Tell My Horse において、過去から、現在、未来へと向かう直線的な時間の流れが撹乱された語りの中で、ハイチにおける生から死への流れもまた一方通行ではないことが、生きている死者と呼ばれるゾンビによって明らかにされる。ヴードゥーの儀式の中で、霊は反復と変容を繰り返し、オリジナルなきコピーとなって、身体から身体へと移っていき、もともとはそれが属していた身体を支配している力を持っている。また、テクストに挿入された「取り憑かれた」男やゾンビの写真は、科学技術の成果によって、その科学では説明不可能なヴードゥーの真正さを証明するものであるが、複製であるその写真は、もはや真正さを失って再生産されたシミュラークルにすぎない。さらに、写真や、文字、付録として掲載されている楽譜は、このテクストが、目の前で繰り広げられる儀式をありのままに表象することの不可能との闘争の場であることを示す。

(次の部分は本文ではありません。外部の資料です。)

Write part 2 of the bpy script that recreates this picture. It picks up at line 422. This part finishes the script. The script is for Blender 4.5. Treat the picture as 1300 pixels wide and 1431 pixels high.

一方で、このテクストは、ハイチやジャマイカについて書き記したものでありながら、同時に、それらと対照をなすイメージを有するものとしてのアメリカが、断片化されて書き込まれている。例えば、エンパイア・ステート・ビルは、ゾンビが生者と死者の間に存在するハイチの対極に置かれている。進歩した国としてのアメリカと、ハイチやジャマイカは、アメリカ人のヴードゥー司祭であるドクター・リザーの身体において融合する。霊に「取り憑かれた」経験を語るドクター・リザーの身体は、英語を使いながら、その声音の中にアフリカがあるという、グローバルな空間となることが示されていく。 このようなテクストのポストコロニアル性は、「私」が、ハイチやジャマイカではアメリカ人であり、アメリカに戻れば彼らと同様に周縁化されたアフリカン・アメリカンであるという位置に立っていることによって生み出される。
本発表では、Tell My Horse において、サブライムとしてのヴードゥーが、上流階級と黒人大衆、科学と迷信、生と死、善と悪、白人と黒人という二項対立を突き崩していく中で、アメリカの進歩が語り直されていくことを明らかにしていきたい。